Given request: Once the pictures are set aside, transcribe the remaining data exactly.

Start of Dataset content

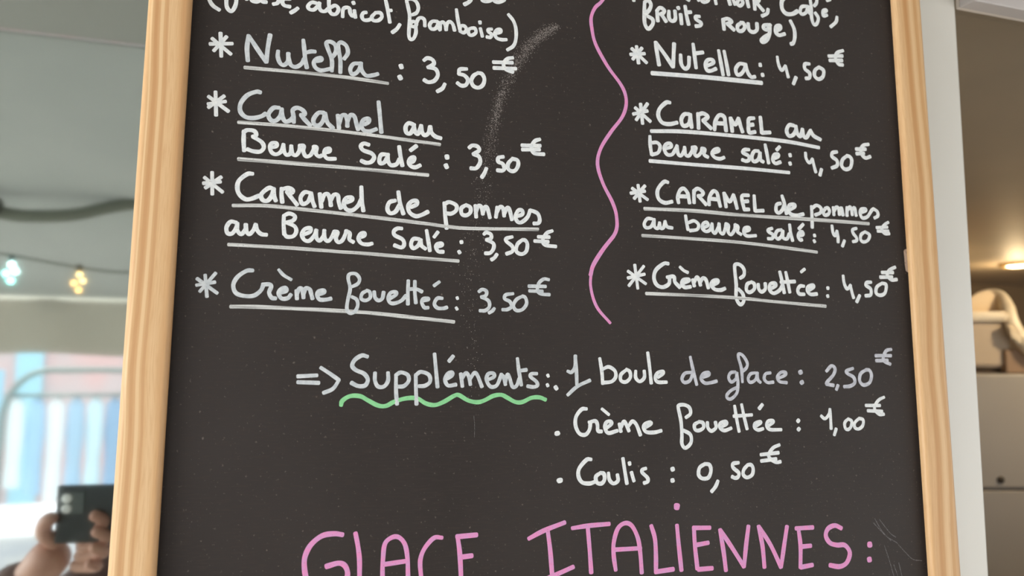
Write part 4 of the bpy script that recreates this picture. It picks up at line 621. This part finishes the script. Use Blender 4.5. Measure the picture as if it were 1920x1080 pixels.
# photographer behind the camera; only the left hand and forearm show in the glass
def skin(name, verts, edges, radii, material, parent, sub=2, root=0):
    me = bpy.data.meshes.new(name); me.from_pydata([tuple(v) for v in verts], edges, []); me.materials.append(material)
    o = bpy.data.objects.new(name, me); C.objects.link(o); o.parent = parent
    o.modifiers.new('skin', 'SKIN'); sv = me.skin_vertices[0].data
    for i, r in enumerate(radii): sv[i].radius = (r, r) if not isinstance(r, tuple) else r; sv[i].use_root = (i == root)
    s = o.modifiers.new('sub', 'SUBSURF'); s.levels = sub; s.render_levels = sub
    for p in me.polygons: p.use_smooth = True
    o.modifiers['skin'].use_smooth_shade = True
    return o
M_skin = mat('skin', lin(196, 150, 132), 0.5, noise=((40, 40, 40), lin(186, 138, 122), 0.4, 0.6, 3)); M_sweat = mat('mauve_sweater', lin(112, 88, 84), 0.9, noise=((60, 60, 60), lin(98, 76, 74), 0.4, 0.6, 3))
M_trs = mat('dark_trousers', lin(52, 56, 70), 0.9); M_hair = mat('brown_hair', lin(60, 44, 36), 0.7)
pp = tag(empty('person', (0.10, -0.52, 0)), 'person in a brown sweater raising a dark phone, mirrored at the lower left', 'person')
off = Vector((0.10, -0.52, 0))
def A(x, y, z): return Vector((x, y, z)) - off
bodyv = [A(.10, -.52, .95), A(.10, -.52, 1.12), A(.10, -.53, 1.32), A(.10, -.53, 1.44), A(.10, -.51, 1.52), A(.10, -.50, 1.60), A(.10, -.50, 1.68),
         A(-.07, -.51, 1.40), A(-.28, -.34, 1.20), A(-.335, -.09, 1.262), A(-.262, -.035, 1.335), A(-.232, -.022, 1.375),
         A(.27, -.51, 1.40), A(.33, -.49, 1.12), A(.33, -.42, .88), A(.33, -.40, .80),
         A(.02, -.52, .88), A(.01, -.50, .48), A(.01, -.53, .07), A(.01, -.40, .035), A(.18, -.52, .88), A(.19, -.50, .48), A(.19, -.53, .07), A(.19, -.40, .035)]
bede = [(0, 1), (1, 2), (2, 3), (3, 4), (4, 5), (5, 6), (3, 7), (7, 8), (8, 9), (9, 10), (10, 11), (3, 12), (12, 13), (13, 14), (14, 15), (0, 16), (16, 17), (17, 18), (18, 19), (0, 20), (20, 21), (21, 22), (22, 23)]
brad = [.12, .11, .12, .08, .05, .085, .075, .055, .04, .032, .024, .032, .055, .04, .026, .03, .08, .055, .035, .035, .08, .055, .035, .035]
skin('body', bodyv, bede, brad, M_skin, pp)
skin('sweater', [bodyv[i] for i in (0, 1, 2, 3, 7, 8, 9, 10, 12, 13, 14)], [(0, 1), (1, 2), (2, 3), (3, 4), (4, 5), (5, 6), (6, 7), (3, 8), (8, 9), (9, 10)], [.135, .128, .138, .088, .068, .055, .045, .036, .068, .055, .042], M_sweat, pp)
skin('trousers', [bodyv[i] for i in (0, 16, 17, 18, 20, 21, 22)], [(0, 1), (1, 2), (2, 3), (0, 4), (4, 5), (5, 6)], [.128, .095, .07, .06, .095, .07, .06], M_trs, pp)
skin('hair', [A(.10, -.53, 1.60), A(.10, -.53, 1.69), A(.10, -.50, 1.75)], [(0, 1), (1, 2)], [.075, .088, .06], M_hair, pp)
fing = [((-.236, -.018, 1.372), (-.252, -.002, 1.390), (-.247, .010, 1.408), (-.233, .014, 1.415), .011),
        ((-.215, -.012, 1.372), (-.190, .000, 1.392), (-.178, .014, 1.405), (-.196, .020, 1.416), .0095),
        ((-.215, -.015, 1.365), (-.186, -.002, 1.376), (-.174, .013, 1.386), (-.193, .021, 1.396), .0095),
        ((-.218, -.018, 1.355), (-.188, -.004, 1.360), (-.176, .012, 1.367), (-.195, .020, 1.375), .009),
        ((-.222, -.020, 1.345), (-.196, -.006, 1.344), (-.183, .009, 1.348), (-.199, .018, 1.355), .008)]
for a, b, c_, d, r in fing:
    skin('finger', [A(*a), A(*b), A(*c_), A(*d)], [(0, 1), (1, 2), (2, 3)], [r*1.15, r, r*.92, r*.8], M_skin, pp, 2)
ph = tag(empty('phone', (-0.208, 0.004, 1.405), 0.15), 'dark phone held up in the mirrored hand at lower left', 'phone')
boxo('phone_body', (-0.030, 0.100, -0.004, 0.004, -0.028, 0.045), mat('phone_black', lin(40, 42, 44), 0.3), ph, 0.003)
boxo('camera_bump', (-0.024, 0.004, 0.004, 0.006, 0.010, 0.036), mat('phone_grey', lin(90, 96, 96), 0.3), ph, 0.0008)
for z in (0.016, 0.029): link('lens', lathe(bmesh.new(), [(0.006, 0), (0.006, 0.0015), (0.004, 0.002)], 16, Matrix.Translation((-0.016, 0.006, z)) @ Matrix.Rotation(-math.pi/2, 4, 'X')), M_frame, ph, True)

End of Dataset content

The result:
Write part 4 of the bpy script that recreates this picture. It picks up at line 621. This part finishes the script. Use Blender 4.5. Measure the picture as if it were 1920x1080 pixels.
# photographer behind the camera; only the left hand and forearm show in the glass
def skin(name, verts, edges, radii, material, parent, sub=2, root=0):
    me = bpy.data.meshes.new(name); me.from_pydata([tuple(v) for v in verts], edges, []); me.materials.append(material)
    o = bpy.data.objects.new(name, me); C.objects.link(o); o.parent = parent
    o.modifiers.new('skin', 'SKIN'); sv = me.skin_vertices[0].data
    for i, r in enumerate(radii): sv[i].radius = (r, r) if not isinstance(r, tuple) else r; sv[i].use_root = (i == root)
    s = o.modifiers.new('sub', 'SUBSURF'); s.levels = sub; s.render_levels = sub
    for p in me.polygons: p.use_smooth = True
    o.modifiers['skin'].use_smooth_shade = True
    return o
M_skin = mat('skin', lin(196, 150, 132), 0.5, noise=((40, 40, 40), lin(186, 138, 122), 0.4, 0.6, 3)); M_sweat = mat('mauve_sweater', lin(112, 88, 84), 0.9, noise=((60, 60, 60), lin(98, 76, 74), 0.4, 0.6, 3))
M_trs = mat('dark_trousers', lin(52, 56, 70), 0.9); M_hair = mat('brown_hair', lin(60, 44, 36), 0.7)
pp = tag(empty('person', (0.10, -0.52, 0)), 'person in a brown sweater raising a dark phone, mirrored at the lower left', 'person')
off = Vector((0.10, -0.52, 0))
def A(x, y, z): return Vector((x, y, z)) - off
bodyv = [A(.10, -.52, .95), A(.10, -.52, 1.12), A(.10, -.53, 1.32), A(.10, -.53, 1.44), A(.10, -.51, 1.52), A(.10, -.50, 1.60), A(.10, -.50, 1.68),
         A(-.07, -.51, 1.40), A(-.28, -.34, 1.20), A(-.335, -.09, 1.262), A(-.262, -.035, 1.335), A(-.232, -.022, 1.375),
         A(.27, -.51, 1.40), A(.33, -.49, 1.12), A(.33, -.42, .88), A(.33, -.40, .80),
         A(.02, -.52, .88), A(.01, -.50, .48), A(.01, -.53, .07), A(.01, -.40, .035), A(.18, -.52, .88), A(.19, -.50, .48), A(.19, -.53, .07), A(.19, -.40, .035)]
bede = [(0, 1), (1, 2), (2, 3), (3, 4), (4, 5), (5, 6), (3, 7), (7, 8), (8, 9), (9, 10), (10, 11), (3, 12), (12, 13), (13, 14), (14, 15), (0, 16), (16, 17), (17, 18), (18, 19), (0, 20), (20, 21), (21, 22), (22, 23)]
brad = [.12, .11, .12, .08, .05, .085, .075, .055, .04, .032, .024, .032, .055, .04, .026, .03, .08, .055, .035, .035, .08, .055, .035, .035]
skin('body', bodyv, bede, brad, M_skin, pp)
skin('sweater', [bodyv[i] for i in (0, 1, 2, 3, 7, 8, 9, 10, 12, 13, 14)], [(0, 1), (1, 2), (2, 3), (3, 4), (4, 5), (5, 6), (6, 7), (3, 8), (8, 9), (9, 10)], [.135, .128, .138, .088, .068, .055, .045, .036, .068, .055, .042], M_sweat, pp)
skin('trousers', [bodyv[i] for i in (0, 16, 17, 18, 20, 21, 22)], [(0, 1), (1, 2), (2, 3), (0, 4), (4, 5), (5, 6)], [.128, .095, .07, .06, .095, .07, .06], M_trs, pp)
skin('hair', [A(.10, -.53, 1.60), A(.10, -.53, 1.69), A(.10, -.50, 1.75)], [(0, 1), (1, 2)], [.075, .088, .06], M_hair, pp)
fing = [((-.236, -.018, 1.372), (-.252, -.002, 1.390), (-.247, .010, 1.408), (-.233, .014, 1.415), .011),
        ((-.215, -.012, 1.372), (-.190, .000, 1.392), (-.178, .014, 1.405), (-.196, .020, 1.416), .0095),
        ((-.215, -.015, 1.365), (-.186, -.002, 1.376), (-.174, .013, 1.386), (-.193, .021, 1.396), .0095),
        ((-.218, -.018, 1.355), (-.188, -.004, 1.360), (-.176, .012, 1.367), (-.195, .020, 1.375), .009),
        ((-.222, -.020, 1.345), (-.196, -.006, 1.344), (-.183, .009, 1.348), (-.199, .018, 1.355), .008)]
for a, b, c_, d, r in fing:
    skin('finger', [A(*a), A(*b), A(*c_), A(*d)], [(0, 1), (1, 2), (2, 3)], [r*1.15, r, r*.92, r*.8], M_skin, pp, 2)
ph = tag(empty('phone', (-0.208, 0.004, 1.405), 0.15), 'dark phone held up in the mirrored hand at lower left', 'phone')
boxo('phone_body', (-0.030, 0.100, -0.004, 0.004, -0.028, 0.045), mat('phone_black', lin(40, 42, 44), 0.3), ph, 0.003)
boxo('camera_bump', (-0.024, 0.004, 0.004, 0.006, 0.010, 0.036), mat('phone_grey', lin(90, 96, 96), 0.3), ph, 0.0008)
for z in (0.016, 0.029): link('lens', lathe(bmesh.new(), [(0.006, 0), (0.006, 0.0015), (0.004, 0.002)], 16, Matrix.Translation((-0.016, 0.006, z)) @ Matrix.Rotation(-math.pi/2, 4, 'X')), M_frame, ph, True)